Retype the records below word for word and omit any image.

===== The records

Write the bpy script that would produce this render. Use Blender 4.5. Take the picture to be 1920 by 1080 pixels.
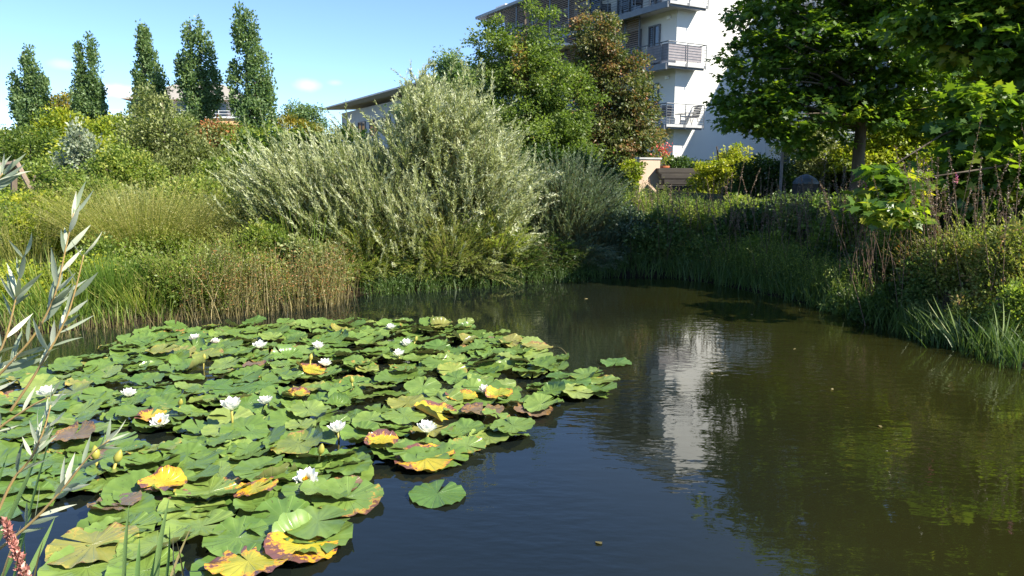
import bpy, math, random
import numpy as np
from mathutils import Vector, Matrix

for o in list(bpy.data.objects): bpy.data.objects.remove(o)
SC = bpy.context.scene
COL = SC.collection
R = math.radians

# ------------------------------------------------------------------ camera
F = 1387.0                      # focal length in photograph pixels (1920 wide)
PITCH = R(8.6); CAMZ = 1.7
cam_d = bpy.data.cameras.new('camera'); cam = bpy.data.objects.new('camera', cam_d); COL.objects.link(cam)
cam.location = (0, 0, CAMZ); cam.rotation_euler = (R(90)-PITCH, 0, 0)
cam_d.sensor_width = 36; cam_d.lens = 36*F/1920; cam_d.clip_end = 5000; cam_d.clip_start = 0.05
SC.camera = cam

def ray(px, py):
    u = (px-960)/F; v = (540-py)/F
    return np.array([u, math.cos(PITCH)+v*math.sin(PITCH), v*math.cos(PITCH)-math.sin(PITCH)])
def at(px, py, Y):
    r = ray(px, py); return np.array([0, 0, CAMZ]) + r*(Y/r[1])
def onz(px, py, z=0.0):
    r = ray(px, py); return np.array([0, 0, CAMZ]) + r*((z-CAMZ)/r[2])

# ------------------------------------------------------------------ sky, sun
SUN_AZ = 114; SUN_EL = 42
W = bpy.data.worlds.new('World'); SC.world = W; W.use_nodes = True
nt = W.node_tree; nt.nodes.clear()
wo = nt.nodes.new('ShaderNodeOutputWorld'); bg = nt.nodes.new('ShaderNodeBackground')
sky = nt.nodes.new('ShaderNodeTexSky'); sky.sky_type = 'NISHITA'; sky.sun_disc = False
sky.sun_elevation = R(SUN_EL); sky.sun_rotation = R(SUN_AZ); sky.air_density = 1.0; sky.dust_density = 0.0; sky.ozone_density = 5.0; sky.altitude = 2500
bg.inputs['Strength'].default_value = 0.104
# small fair-weather clouds low over the left rooftops
geo = nt.nodes.new('ShaderNodeTexCoord')
nz = nt.nodes.new('ShaderNodeTexNoise'); nz.inputs['Scale'].default_value = 22; nz.inputs['Detail'].default_value = 5
nt.links.new(geo.outputs['Generated'], nz.inputs['Vector'])
acc = None
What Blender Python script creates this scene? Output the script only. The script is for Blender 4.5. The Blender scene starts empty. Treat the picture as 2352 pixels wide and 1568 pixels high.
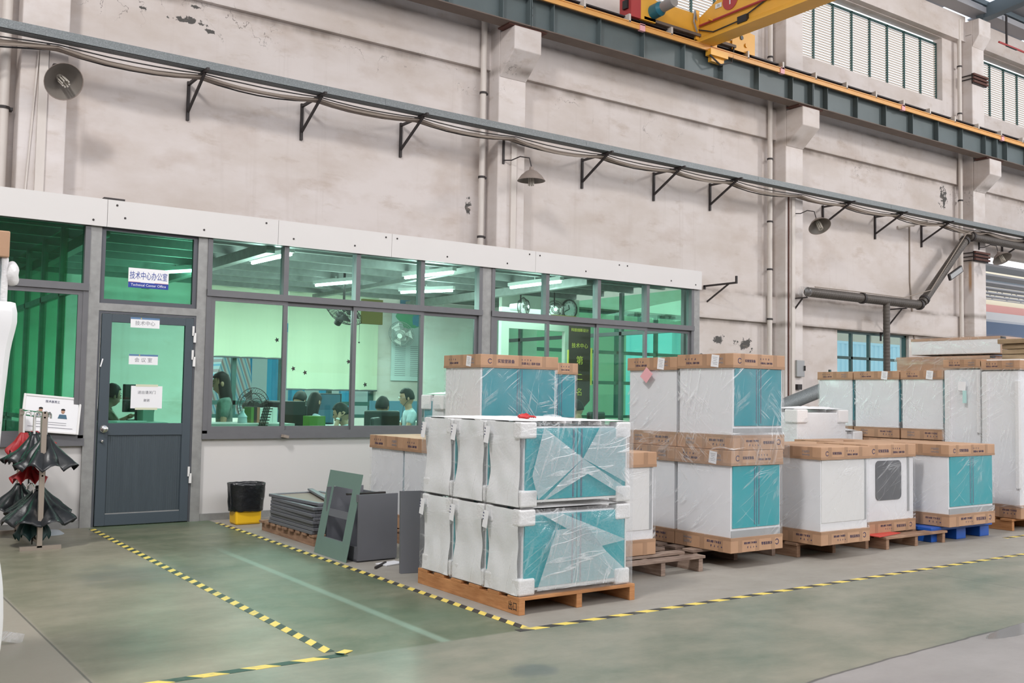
import bpy, bmesh, math, random
from mathutils import Vector, Matrix, Euler, noise
random.seed(7)
PI = math.pi
COL = bpy.context.scene.collection
SC = bpy.context.scene

# ------------------------------------------------------------------ camera
def make_camera():
    yaw, pit, rol = 0.61433252, 0.05481878, 0.01639342
    f = Vector((math.sin(yaw)*math.cos(pit), math.cos(yaw)*math.cos(pit), math.sin(pit)))
    r = Vector((math.cos(yaw), -math.sin(yaw), 0)); u = r.cross(f)
    c, s = math.cos(rol), math.sin(rol)
    r2 = c*r + s*u; u2 = -s*r + c*u
    m = Matrix((( r2.x, u2.x, -f.x, 0), (r2.y, u2.y, -f.y, 0), (r2.z, u2.z, -f.z, 1.35824), (0, 0, 0, 1)))
    cd = bpy.data.cameras.new('camera'); cd.sensor_width = 36; cd.lens = 2272.92/2352*36
    cd.clip_start = 0.05; cd.clip_end = 400
    o = bpy.data.objects.new('camera', cd); COL.objects.link(o); o.matrix_world = m
    SC.camera = o
make_camera()
# ------------------------------------------------------------------ world, lights, exposure
w = bpy.data.worlds.new('world'); SC.world = w; w.use_nodes = True
bg = w.node_tree.nodes['Background']; bg.inputs[0].default_value = (0.93, 0.95, 1.0, 1); bg.inputs[1].default_value = 2.0
SC.view_settings.view_transform = 'Standard'; SC.view_settings.look = 'None'
SC.view_settings.gamma = 1.0; SC.view_settings.use_curve_mapping = False
SC.view_settings.exposure = -0.32
SC.cycles.use_denoising = True
SC.cycles.max_bounces = 8; SC.cycles.transparent_max_bounces = 16; SC.cycles.diffuse_bounces = 4
SC.cycles.caustics_reflective = False; SC.cycles.caustics_refractive = False
SC.cycles.sample_clamp_indirect = 8.0
def area(name, loc, target, size, power, color=(1, 1, 1), size_y=None):
    l = bpy.data.lights.new(name, 'AREA'); l.energy = power; l.color = color; l.size = size
    if size_y: l.shape = 'RECTANGLE'; l.size_y = size_y
    o = bpy.data.objects.new(name, l); COL.objects.link(o); o.location = loc
    o.rotation_euler = (Vector(target)-Vector(loc)).to_track_quat('-Z', 'Y').to_euler(); return o
# bright roof skylights on both sides of the hall, then a fill
area('skylight_and_fill_lamp', (31, 1.5, 13.2), (12, 12, 4), 1.8, 1700, (1, .97, .94))
area('skylight_and_fill_lamp', (-5, 2.5, 13.6), (8, 12, 3), 1.8, 1900, (1, .97, .94))
area('skylight_and_fill_lamp', (13, -8.5, 10.5), (13, 14, 3.5), 30, 3000, (1, .975, .965), 7)  # broad frontal fill added below the roof, aimed at the back wall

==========

Final result
Write the bpy script that would produce this render. Use Blender 4.5. Take the picture to be 1920 by 1080 pixels.
import bpy, math, random
import numpy as np
from mathutils import Vector, Matrix

for o in list(bpy.data.objects): bpy.data.objects.remove(o)
SC = bpy.context.scene
COL = SC.collection
R = math.radians

# ------------------------------------------------------------------ camera
F = 1387.0                      # focal length in photograph pixels (1920 wide)
PITCH = R(8.6); CAMZ = 1.7
cam_d = bpy.data.cameras.new('camera'); cam = bpy.data.objects.new('camera', cam_d); COL.objects.link(cam)
cam.location = (0, 0, CAMZ); cam.rotation_euler = (R(90)-PITCH, 0, 0)
cam_d.sensor_width = 36; cam_d.lens = 36*F/1920; cam_d.clip_end = 5000; cam_d.clip_start = 0.05
SC.camera = cam

def ray(px, py):
    u = (px-960)/F; v = (540-py)/F
    return np.array([u, math.cos(PITCH)+v*math.sin(PITCH), v*math.cos(PITCH)-math.sin(PITCH)])
def at(px, py, Y):
    r = ray(px, py); return np.array([0, 0, CAMZ]) + r*(Y/r[1])
def onz(px, py, z=0.0):
    r = ray(px, py); return np.array([0, 0, CAMZ]) + r*((z-CAMZ)/r[2])

# ------------------------------------------------------------------ sky, sun
SUN_AZ = 114; SUN_EL = 42
W = bpy.data.worlds.new('World'); SC.world = W; W.use_nodes = True
nt = W.node_tree; nt.nodes.clear()
wo = nt.nodes.new('ShaderNodeOutputWorld'); bg = nt.nodes.new('ShaderNodeBackground')
sky = nt.nodes.new('ShaderNodeTexSky'); sky.sky_type = 'NISHITA'; sky.sun_disc = False
sky.sun_elevation = R(SUN_EL); sky.sun_rotation = R(SUN_AZ); sky.air_density = 1.0; sky.dust_density = 0.0; sky.ozone_density = 5.0; sky.altitude = 2500
bg.inputs['Strength'].default_value = 0.104
# small fair-weather clouds low over the left rooftops
geo = nt.nodes.new('ShaderNodeTexCoord')
nz = nt.nodes.new('ShaderNodeTexNoise'); nz.inputs['Scale'].default_value = 22; nz.inputs['Detail'].default_value = 5
nt.links.new(geo.outputs['Generated'], nz.inputs['Vector'])
acc = None
What Blender Python script creates this scene? Output the script only. The script is for Blender 4.5. The Blender scene starts empty. Treat the picture as 2352 pixels wide and 1568 pixels high.
import bpy, bmesh, math, random
from mathutils import Vector, Matrix, Euler, noise
random.seed(7)
PI = math.pi
COL = bpy.context.scene.collection
SC = bpy.context.scene

# ------------------------------------------------------------------ camera
def make_camera():
    yaw, pit, rol = 0.61433252, 0.05481878, 0.01639342
    f = Vector((math.sin(yaw)*math.cos(pit), math.cos(yaw)*math.cos(pit), math.sin(pit)))
    r = Vector((math.cos(yaw), -math.sin(yaw), 0)); u = r.cross(f)
    c, s = math.cos(rol), math.sin(rol)
    r2 = c*r + s*u; u2 = -s*r + c*u
    m = Matrix((( r2.x, u2.x, -f.x, 0), (r2.y, u2.y, -f.y, 0), (r2.z, u2.z, -f.z, 1.35824), (0, 0, 0, 1)))
    cd = bpy.data.cameras.new('camera'); cd.sensor_width = 36; cd.lens = 2272.92/2352*36
    cd.clip_start = 0.05; cd.clip_end = 400
    o = bpy.data.objects.new('camera', cd); COL.objects.link(o); o.matrix_world = m
    SC.camera = o
make_camera()
# ------------------------------------------------------------------ world, lights, exposure
w = bpy.data.worlds.new('world'); SC.world = w; w.use_nodes = True
bg = w.node_tree.nodes['Background']; bg.inputs[0].default_value = (0.93, 0.95, 1.0, 1); bg.inputs[1].default_value = 2.0
SC.view_settings.view_transform = 'Standard'; SC.view_settings.look = 'None'
SC.view_settings.gamma = 1.0; SC.view_settings.use_curve_mapping = False
SC.view_settings.exposure = -0.32
SC.cycles.use_denoising = True
SC.cycles.max_bounces = 8; SC.cycles.transparent_max_bounces = 16; SC.cycles.diffuse_bounces = 4
SC.cycles.caustics_reflective = False; SC.cycles.caustics_refractive = False
SC.cycles.sample_clamp_indirect = 8.0
def area(name, loc, target, size, power, color=(1, 1, 1), size_y=None):
    l = bpy.data.lights.new(name, 'AREA'); l.energy = power; l.color = color; l.size = size
    if size_y: l.shape = 'RECTANGLE'; l.size_y = size_y
    o = bpy.data.objects.new(name, l); COL.objects.link(o); o.location = loc
    o.rotation_euler = (Vector(target)-Vector(loc)).to_track_quat('-Z', 'Y').to_euler(); return o
# bright roof skylights on both sides of the hall, then a fill
area('skylight_and_fill_lamp', (31, 1.5, 13.2), (12, 12, 4), 1.8, 1700, (1, .97, .94))
area('skylight_and_fill_lamp', (-5, 2.5, 13.6), (8, 12, 3), 1.8, 1900, (1, .97, .94))
area('skylight_and_fill_lamp', (13, -8.5, 10.5), (13, 14, 3.5), 30, 3000, (1, .975, .965), 7)  # broad frontal fill added below the roof, aimed at the back wall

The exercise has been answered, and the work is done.